As told by Andy Winter

The history and contributions Hungarian Jews made to the fabric of Toronto society is vast. Many people deserve recognition, including my father, Eugene Winter, who was born on December 31, 1910, in Budapest, Hungary. My father’s life was filled with a love for Judaism and a kinship to the Jewish people and her history.

In 1934, when the “Numerus Clausus” began to limit Jewish rights, he joined a Jewish anti-fascist group and strongly spoke out against such policies. He became the leader and spokesperson for the many Jews in his labour camp that faced persecution. Following the war, in 1945, upon hearing of his imminent arrest because of his opposition to Soviet occupation of Hungary, he escaped with his family to Austria and then to Israel where he became the first Mayor of a Hungarian Jewish settlement in Bat Shlomo.

In 1951, the Winter family moved to Canada to join other family members. Eugene soon realized there were many new Hungarians and Jews that had settled in Canada. With his own feet newly but firmly planted in Toronto, my father initiated and/or supported many efforts to assist those already here to connect with their heritage. This included the founding of the Toronto Federation of Jews of Hungarian Descent for social programs, which in 1954 spawned the Beth Hazikaron Congregation to provide Toronto’s Hungarian Jewish community a place for ethnic worship.

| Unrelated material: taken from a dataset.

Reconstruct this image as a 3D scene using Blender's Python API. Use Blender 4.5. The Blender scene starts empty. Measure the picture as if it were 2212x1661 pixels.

The Hungarian revolution in 1956 brought an influx of refugees to Toronto. With no government structure to welcome them, the organizations my father founded, including the Menora Newspaper, and the Hakoah Sports Club, coordinated their settlement. He was also on the executive of the Raoul Wallenberg Memorial Fund which helped establish The Raoul Wallenberg Memorial in Earl Bales Park.

In years to come, new organizations from the community surfaced, such as the New Horizons Day Center for Seniors, led by a group headed by the Gaspar Family. The New Horizon could no longer sustain its charter due to its aging membership. The remaining members asked me and a few others to become directors to wind down the corporation and direct its assets to Jewish charitable causes.

Partnering with the Jewish Federation of Toronto, we allocated our support to Bnai Brith, Baycrest, the Betel Centre and Jewish Federation of Toronto. Also, $200,000 was set aside to create the Toronto Hungarian Jewish Heritage Fund, a perpetual fund to continually support Senior care, Brain research, the Fight against Antisemitism, and Never Forget—a campaign in memory of the Holocaust.

Our hope is that Hungarian Jews are recognized and remembered in history for their contributions that were integral to the fabric of our society. And that our giving will keep on giving.